## Dataset records
* * * * *
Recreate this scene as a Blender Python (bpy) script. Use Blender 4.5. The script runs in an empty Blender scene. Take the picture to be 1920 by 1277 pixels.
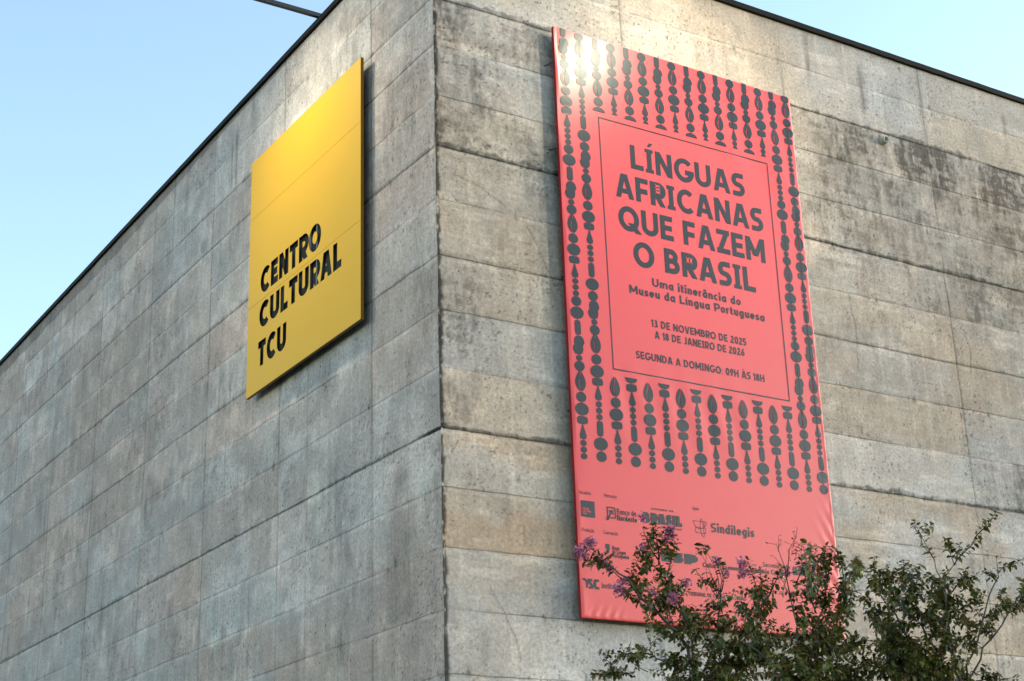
import bpy, bmesh, math, random
import numpy as np
from mathutils import Vector, Matrix

# ------------------------------------------------------------------ camera
scene = bpy.context.scene
COL = scene.collection
CAM = Vector((-8.9783, -15.6010, 1.6))
RT = Vector((0.84761, -0.52961, -0.03277))
UP = Vector((-0.15654, -0.30859, 0.93823))
FW = Vector((0.50701, 0.79012, 0.34447))
FPX = 3002.87                                   # focal length in pixels of the 1920 px wide photo
cam_d = bpy.data.cameras.new("camera")
cam_d.sensor_fit = 'HORIZONTAL'; cam_d.sensor_width = 36.0
cam_d.lens = FPX / 1920.0 * 36.0
cam_d.clip_start = 0.1; cam_d.clip_end = 5000.0
cam_d.dof.use_dof = True
cam_d.dof.focus_distance = 20.5
cam_d.dof.aperture_fstop = 6.3
cam = bpy.data.objects.new("camera", cam_d); COL.objects.link(cam)
cam.matrix_world = Matrix(((RT.x, UP.x, -FW.x, CAM.x), (RT.y, UP.y, -FW.y, CAM.y),
                           (RT.z, UP.z, -FW.z, CAM.z), (0, 0, 0, 1)))
scene.camera = cam

# ------------------------------------------------------------------ world, sun, exposure
SUN_EL = math.radians(11.0)
SUN_AZ = math.radians(105.0)                    # compass angle from +Y towards +X: low, off to the right behind the camera
world = bpy.data.worlds.new("World"); scene.world = world
world.use_nodes = True
wn = world.node_tree.nodes; wl = world.node_tree.links
wn.clear()
w_out = wn.new("ShaderNodeOutputWorld"); w_bg = wn.new("ShaderNodeBackground"); w_sky = wn.new("ShaderNodeTexSky")
w_sky.sky_type = 'NISHITA'; w_sky.sun_disc = False
w_sky.sun_elevation = SUN_EL; w_sky.sun_rotation = SUN_AZ
w_sky.air_density = 1.0; w_sky.dust_density = 1.3; w_sky.ozone_density = 1.2; w_sky.altitude = 1100
w_bg.inputs[1].default_value = 0.15
w_hs = wn.new('ShaderNodeHueSaturation'); w_hs.inputs['Saturation'].default_value = .86
wl.new(w_sky.outputs[0], w_hs.inputs['Color']); w_wb = wn.new('ShaderNodeMix'); w_wb.data_type = 'RGBA'; w_wb.blend_type = 'MULTIPLY'; w_wb.inputs[0].default_value = 1; w_wb.inputs[7].default_value = (.97, 1.05, 1.0, 1)
wl.new(w_hs.outputs[0], w_wb.inputs[6]); wl.new(w_wb.outputs[2], w_bg.inputs[0]); wl.new(w_bg.outputs[0], w_out.inputs[0])
sun_d = bpy.data.lights.new("sun", 'SUN'); sun_d.energy = 0.62; sun_d.angle = math.radians(50.0)
sun_d.color = (1.0, 0.84, 0.72)
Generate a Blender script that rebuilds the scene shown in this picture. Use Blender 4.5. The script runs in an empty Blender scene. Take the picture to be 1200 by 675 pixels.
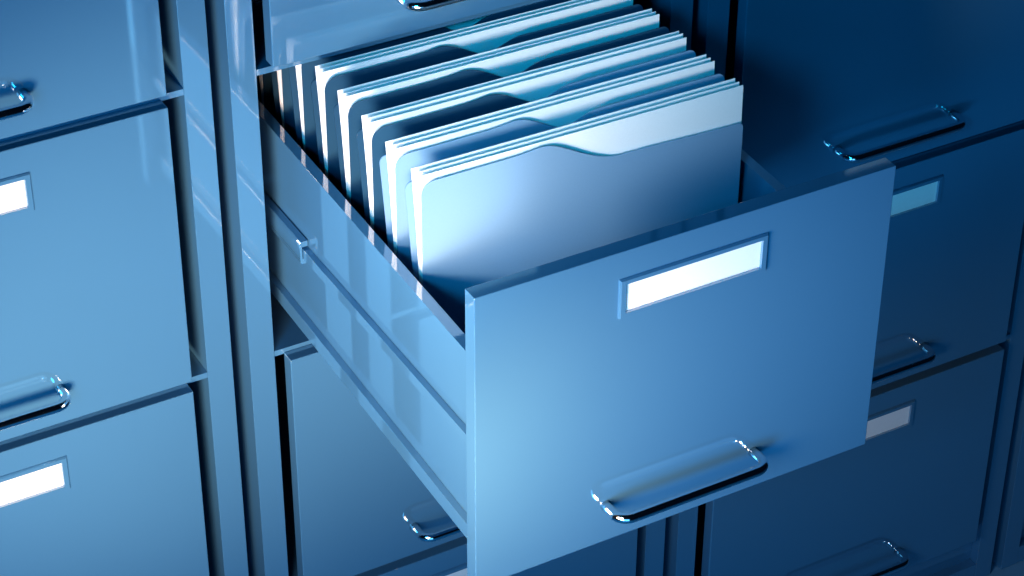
import bpy, bmesh, math, random
from mathutils import Vector, Matrix
random.seed(7)
S = bpy.context.scene
COL = S.collection
U = 0.4                      # metres per drawer-front width
R = math.radians

# ------------------------------------------------------------------ materials
def nodes(name):
    m = bpy.data.materials.new(name); m.use_nodes = True
    nt = m.node_tree
    return m, nt, nt.nodes['Principled BSDF']

def noise(nt, scale, detail=4.0, rough=.55, vec=None):
    n = nt.nodes.new('ShaderNodeTexNoise')
    n.inputs['Scale'].default_value = scale
    n.inputs['Detail'].default_value = detail
    n.inputs['Roughness'].default_value = rough
    tc = nt.nodes.new('ShaderNodeTexCoord')
    nt.links.new(tc.outputs['Object'], n.inputs['Vector'])
    return n

def painted_metal(name, col, rough=.035, ior=3.0, bump=.02):
    m, nt, p = nodes(name)
    p.inputs['IOR'].default_value = ior
    n = noise(nt, 14)
    ramp = nt.nodes.new('ShaderNodeMapRange')
    ramp.inputs['To Min'].default_value = rough * .7
    ramp.inputs['To Max'].default_value = rough * 1.5
    nt.links.new(n.outputs['Fac'], ramp.inputs['Value'])
    nt.links.new(ramp.outputs['Result'], p.inputs['Roughness'])
    n2 = noise(nt, 5, 3)
    mix = nt.nodes.new('ShaderNodeMix'); mix.data_type = 'RGBA'
    mix.inputs['A'].default_value = (*[c * .97 for c in col], 1)
    mix.inputs['B'].default_value = (*[min(1, c * 1.03) for c in col], 1)
    nt.links.new(n2.outputs['Fac'], mix.inputs['Factor'])
    nt.links.new(mix.outputs['Result'], p.inputs['Base Color'])
    n3 = noise(nt, 900, 2)
    b = nt.nodes.new('ShaderNodeBump'); b.inputs['Strength'].default_value = bump
    b.inputs['Distance'].default_value = .0002
    nt.links.new(n3.outputs['Fac'], b.inputs['Height'])
    nt.links.new(b.outputs['Normal'], p.inputs['Normal'])
    return m

def paper(name, col, rough=.7):
    m, nt, p = nodes(name)
    n = noise(nt, 500, 5, .7)
    mix = nt.nodes.new('ShaderNodeMix'); mix.data_type = 'RGBA'
    mix.inputs['A'].default_value = (*[c * .94 for c in col], 1)
    mix.inputs['B'].default_value = (*[min(1, c * 1.05) for c in col], 1)
    nt.links.new(n.outputs['Fac'], mix.inputs['Factor'])
    nt.links.new(mix.outputs['Result'], p.inputs['Base Color'])
    p.inputs['Roughness'].default_value = rough
    b = nt.nodes.new('ShaderNodeBump'); b.inputs['Strength'].default_value = .1
    b.inputs['Distance'].default_value = .0002
    nt.links.new(n.outputs['Fac'], b.inputs['Height'])
    nt.links.new(b.outputs['Normal'], p.inputs['Normal'])
    return m

METAL = painted_metal('blue_enamel', (.070, .205, .350))
CHROME, nt_, p_ = nodes('polished_chrome')
p_.inputs['Base Color'].default_value = (.80, .86, .92, 1)
p_.inputs['Metallic'].default_value = 1
nz = noise(nt_, 60); mr = nt_.nodes.new('ShaderNodeMapRange')
mr.inputs['To Min'].default_value = .06; mr.inputs['To Max'].default_value = .12
nt_.links.new(nz.outputs['Fac'], mr.inputs['Value']); nt_.links.new(mr.outputs['Result'], p_.inputs['Roughness'])
CARD = paper('label_card', (.93, .92, .91))
SHEET = paper('white_paper', (.86, .87, .88))
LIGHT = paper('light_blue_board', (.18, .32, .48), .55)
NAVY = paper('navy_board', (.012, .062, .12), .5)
FLOOR = painted_metal('floor_finish', (.24, .48, .68), rough=.3, ior=1.5)

# ------------------------------------------------------------------ mesh helpers
def link(name, bm, mat, parent=None, bevel=0, seg=2, smooth=False):
    me = bpy.data.meshes.new(name)
    bmesh.ops.recalc_face_normals(bm, faces=bm.faces)
    bm.to_mesh(me); bm.free()
    me.materials.append(mat)
    for v in me.vertices: v.co *= U
    o = bpy.data.objects.new(name, me); COL.objects.link(o)
    if smooth:
        for f in me.polygons: f.use_smooth = True
    if bevel:
        b = o.modifiers.new('bevel', 'BEVEL'); b.width = bevel * U; b.segments = seg
        b.limit_method = 'ANGLE'; b.angle_limit = R(40)
        b.harden_normals = True
        for f in me.polygons: f.use_smooth = True
    if parent: o.parent = parent
    return o

def box(bm, x0, x1, y0, y1, z0, z1, dz=0.0):
    """box from y0 (front) to y1 (back); dz lowers the front end"""
    v = [bm.verts.new(c) for c in (
        (x0, y0, z0 - dz), (x1, y0, z0 - dz), (x1, y1, z0), (x0, y1, z0),
        (x0, y0, z1 - dz), (x1, y0, z1 - dz), (x1, y1, z1), (x0, y1, z1))]
    for f in ((0, 1, 2, 3), (4, 5, 6, 7), (0, 1, 5, 4), (1, 2, 6, 5), (2, 3, 7, 6), (3, 0, 4, 7)):
        bm.faces.new([v[i] for i in f])
    return bm

def NB(): return bmesh.new()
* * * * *
From the listing, copy every line where the string "paper" appears.

## Completed task
def paper(name, col, rough=.7):
CARD = paper('label_card', (.93, .92, .91))
SHEET = paper('white_paper', (.86, .87, .88))
LIGHT = paper('light_blue_board', (.18, .32, .48), .55)
NAVY = paper('navy_board', (.012, .062, .12), .5)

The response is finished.